Recognizing the global demand for their herbal oil and other products, a significant number of birders from Karnataka have ventured into Africa to conduct business. More than a thousand individuals from Karnataka, predominantly engaged in the production of herbal goods, have travelled to Africa in pursuit of economic opportunities.

Speaking to Siasat.com on Monday, Shivu, the Vice President of Sadashivpur Gram Panchayat, commented on the community’s international endeavours, stating, “Dozens of people from our village have gone abroad. They earn money by selling oil, rudraksha, etc., prepared from herbs they know. They go to Africa to support their families. There is no work to do in our village. They are going to foreign countries.”
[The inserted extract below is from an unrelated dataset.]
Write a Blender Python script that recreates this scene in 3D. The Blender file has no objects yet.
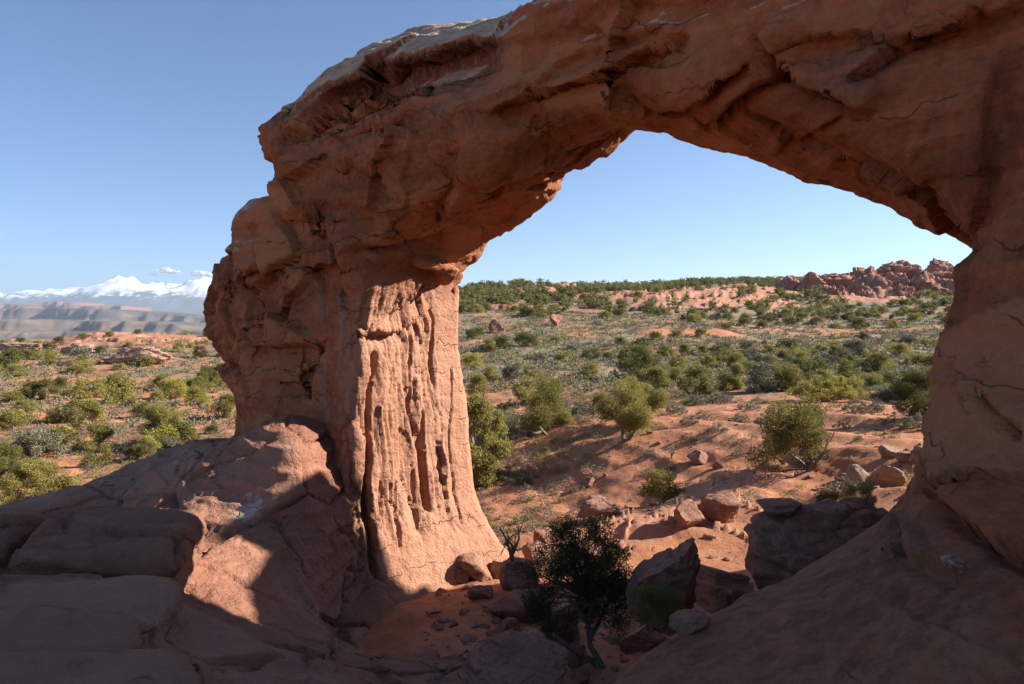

An individual who experienced the challenges of doing business abroad is Vishwanath, who was caught in the internal war in Sudan. Expressing his gratitude for being brought back to India by the Central government, he highlighted the importance of education for their children and the need for government support.

Jyoti, who has been to Sudan, discussed the challenges and gains of their overseas ventures, stating, “We have no work in our village. So we prepare herbs from our ancestors and go to all the countries of Africa. The people there do not grow long hair. Because of this, they like our oil more. Sometimes we make a profit. Sometimes we make a loss.”

Aruna shared insights into the difficulties faced while travelling abroad with herbal products, emphasizing the need for proper documentation and permission letters. Despite the challenges, these nomadic birders are navigating international markets with their unique herbal business, contributing to their families’ well-being back home.